La squadra di Salvini si arricchisce anche di altre nove persone che stazionano negli uffici di Palazzo Chigi il cui costo complessivo per lo Stato sarebbe di 623mila euro l’anno.
Per effetto della crisi di Governo la spesa per la comunicazione del ministro dell’Interno non potrà più ricadere sulle casse pubbliche. Tanto meno sarà possibile alla Lega, che non naviga in acque calme, assumersi l’impegno di spesa dovendo pensare a come fare per restituire le rate dei 49 milioni all’erario.
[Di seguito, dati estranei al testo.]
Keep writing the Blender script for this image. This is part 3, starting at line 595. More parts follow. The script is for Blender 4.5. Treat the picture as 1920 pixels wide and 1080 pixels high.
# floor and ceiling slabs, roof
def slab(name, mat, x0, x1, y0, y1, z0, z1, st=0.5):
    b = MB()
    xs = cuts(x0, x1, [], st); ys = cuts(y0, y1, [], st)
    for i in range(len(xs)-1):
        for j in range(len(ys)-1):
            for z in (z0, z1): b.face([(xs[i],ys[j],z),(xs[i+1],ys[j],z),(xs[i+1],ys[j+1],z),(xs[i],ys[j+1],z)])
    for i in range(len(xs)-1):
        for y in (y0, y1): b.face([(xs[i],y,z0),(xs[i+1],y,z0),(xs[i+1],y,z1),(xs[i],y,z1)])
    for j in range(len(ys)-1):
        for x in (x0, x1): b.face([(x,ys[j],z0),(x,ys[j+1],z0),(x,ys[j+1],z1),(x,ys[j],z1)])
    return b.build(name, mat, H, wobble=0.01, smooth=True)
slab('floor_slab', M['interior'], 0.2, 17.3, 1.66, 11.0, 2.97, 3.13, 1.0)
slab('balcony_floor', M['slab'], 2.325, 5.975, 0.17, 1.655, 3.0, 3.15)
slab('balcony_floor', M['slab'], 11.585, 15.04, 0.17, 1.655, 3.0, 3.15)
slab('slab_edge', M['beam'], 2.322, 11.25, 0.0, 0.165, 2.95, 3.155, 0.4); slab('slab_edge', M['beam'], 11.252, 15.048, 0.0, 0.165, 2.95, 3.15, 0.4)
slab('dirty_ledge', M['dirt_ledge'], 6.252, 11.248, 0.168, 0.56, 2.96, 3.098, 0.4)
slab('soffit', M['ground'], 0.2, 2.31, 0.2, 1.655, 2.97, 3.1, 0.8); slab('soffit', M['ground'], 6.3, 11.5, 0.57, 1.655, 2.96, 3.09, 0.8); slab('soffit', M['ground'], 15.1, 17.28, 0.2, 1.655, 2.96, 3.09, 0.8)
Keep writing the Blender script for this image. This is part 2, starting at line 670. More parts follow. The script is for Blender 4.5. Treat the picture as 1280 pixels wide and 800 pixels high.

Chi curerà adesso l’immagine di Salvini? Se è vero che il team sia stato l’autentico, unico, motore della campagna della Lega per le Europee facendole raggiungere il 34 per cento del consensi, sarà un dramma doverne fare a meno.
Comunque sia e lasciando alla Lega e al suo Segretario il compito di pensare a sé stessi, non può passare inosservato che Salvini esca dalla scena del Governo senza lasciare ovunque un segno, purtroppo non sempre felice. In Calabria sarà di quelli indelebili. Il riferimento è all’ex sindaco di Riace, Mimmo Lucano tutt’ora esiliato perché “colpevole” di avere accolto nel suo piccolo paese della provincia di Reggio Calabria alcune famiglie di migranti. Lucano paga per non aver resistito, oltre al suo profondo sentimento umanitario, anche al desiderio di veder rinascere il suo vecchio borgo altrimenti destinato a morire. Lucano ha agito da primo cittadino, quindi esercitando i poteri che gli erano conferiti dalla legge quale Ufficiale di Governo di Riace. E, invece, ancora oggi Mimmo Lucano non può mettere piede nel suo paese. Non può stare vicino al padre morente.
Questa vicenda è destinata a rimanere scolpita negli annali della storia del nostro Paese, anch’essa come emblema di una esperienza politica da cancellare!